A Justiça Federal acatou o pedido do MPF, na sexta-feira, e deu prazo de 20 dias para apresentação dos planos. Para o procurador Leandro Mitidieri, autor da ação, o custo de manutenção futura das arenas e demais complexos esportivos é muito alto. “Caso não haja um planejamento detalhado de sua utilização, de seu custeio, de sua conservação, tais estruturas se transformarão em verdadeiros ‘elefantes brancos’, que logo serão degradadas pela ação do tempo, tendo consumido os tão escassos recursos públicos”. Diante do que se viu após a Copa do Mundo de 2014, a preocupação é pertinente. Que os jogos comecem.
Mobilidade agora prestigia integração
Túneis, mergulhões, viadutos,muita pista e pouco trilho. Durante cerca de sete anos, o carioca acompanhou, com sofrimento, a série de mudanças na infraestrutura da mobilidade. Entretanto, as transformações foram acompanhadas por importante modificação no conceito de transporte público, que agora privilegia a integração. “Não estávamos acostumados com a integração, havia muitas linhas de ônibus sobrepostas. Houve mudança na mentalidade e modernidade”, destaca a professora de Transporte Urbano da Escola Politécnica da UFRJ, Eva Vider. Segundo ela, os grandes eventos detonaram planos que existiam há décadas, como a expansão do Metrô, mas adverte que “ainda faltam olhos para o setor aquaviário. Temos tanta água que poderia ser melhor aproveitada.”

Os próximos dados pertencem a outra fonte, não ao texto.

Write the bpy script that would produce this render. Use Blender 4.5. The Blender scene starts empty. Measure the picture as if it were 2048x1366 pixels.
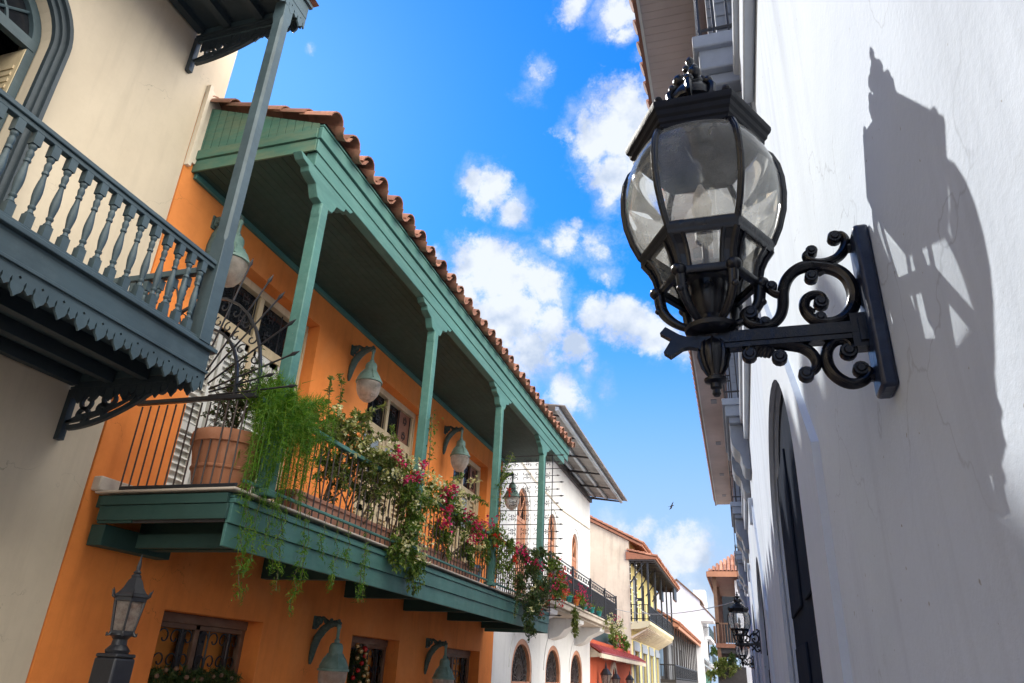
import bpy, math, random
from math import sin, cos, pi, radians as Rd, sqrt, atan2
from mathutils import Vector as V, Matrix
rnd = random.Random(7)
C = bpy.context.scene.collection
sc = bpy.context.scene

# ------------------------------------------------------------------ camera
FOC = 1421.3546
RM = ((0.9564481, 0.08292307, 0.27987639), (0.28824282, -0.41964763, -0.86070433), (0.04607722, 0.90389138, -0.42527316))
cd = bpy.data.cameras.new('camera'); cam = bpy.data.objects.new('camera', cd); C.objects.link(cam)
cd.sensor_width = 36; cd.lens = 36*FOC/2048; cd.clip_end = 3000; cd.clip_start = .02
cam.matrix_world = Matrix(RM).to_4x4(); sc.camera = cam
GZ = -1.7      # street level, the camera is the origin

# ------------------------------------------------------------------ materials
def NT(name):
    m = bpy.data.materials.new(name); m.use_nodes = True; n = m.node_tree; n.nodes.clear(); return m, n
def nd(n, t, ins=None, **kw):
    x = n.nodes.new(t)
    for k, v in kw.items(): setattr(x, k, v)
    for k, v in (ins or {}).items():
        if hasattr(v, 'is_linked') or isinstance(v, bpy.types.NodeSocket): n.links.new(v, x.inputs[k])
        else: x.inputs[k].default_value = v
    return x
def c4(c): return (c[0], c[1], c[2], 1)
def ramp(n, fac, stops):
    r = n.nodes.new('ShaderNodeValToRGB'); n.links.new(fac, r.inputs[0])
    e = r.color_ramp.elements
    while len(e) < len(stops): e.new(.5)
    for el, (p, c) in zip(e, stops): el.position = p; el.color = c4(c) if len(c) == 3 else c
    return r.outputs[0]
def mixc(n, f, a, b, mode='MIX'):
    x = n.nodes.new('ShaderNodeMix'); x.data_type = 'RGBA'; x.blend_type = mode
    for s, v in ((x.inputs[0], f), (x.inputs[6], a), (x.inputs[7], b)):
        if isinstance(v, bpy.types.NodeSocket): n.links.new(v, s)
        else: s.default_value = v if not isinstance(v, tuple) else c4(v)
    return x.outputs[2]
def coords(n, scale=(1, 1, 1)):
    g = nd(n, 'ShaderNodeNewGeometry')
    return nd(n, 'ShaderNodeMapping', {'Vector': g.outputs['Position'], 'Scale': scale}).outputs[0]
def noise(n, vec, s, d=4, r=.55): return nd(n, 'ShaderNodeTexNoise', {'Vector': vec, 'Scale': s, 'Detail': d, 'Roughness': r}).outputs[0]
def out(n, sh):
    o = n.nodes.new('ShaderNodeOutputMaterial'); n.links.new(sh, o.inputs[0])
def bump(n, h, st, dist=.01): return nd(n, 'ShaderNodeBump', {'Height': h, 'Strength': st, 'Distance': dist}).outputs[0]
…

“A Olimpíada vai deixar um bom legado para a mobilidade urbana, entretanto era para deixar mais”, afirma o professor Newton de Oliveira, ex-membro do Observatório Urbano da ONU/HABITAT/UERJ. Segundo ele, a opção de transporte sobre rodas mostra que o legado “foi subordinado à lógica rodoviarista”. “Tinha que ter investido no trem”, concorda Paulo Cezar Ribeiro, professor de Engenharia de Transportes da Coppe/UFRJ, afirmando que o BRT Transbrasil, que não foi concluído, deveria ser um transporte sobre os trilhos. Ribeiro gostou dos túneis abertos no programa Porto Maravilha, mas ressalta que a área entre a Rodoviária Novo Rio e o Instituto de Traumatologia e Ortopedia (Into), merece um estudo para melhorar. “O acesso ficou ruim. Houve avanço, mas tem que refinar”, alerta.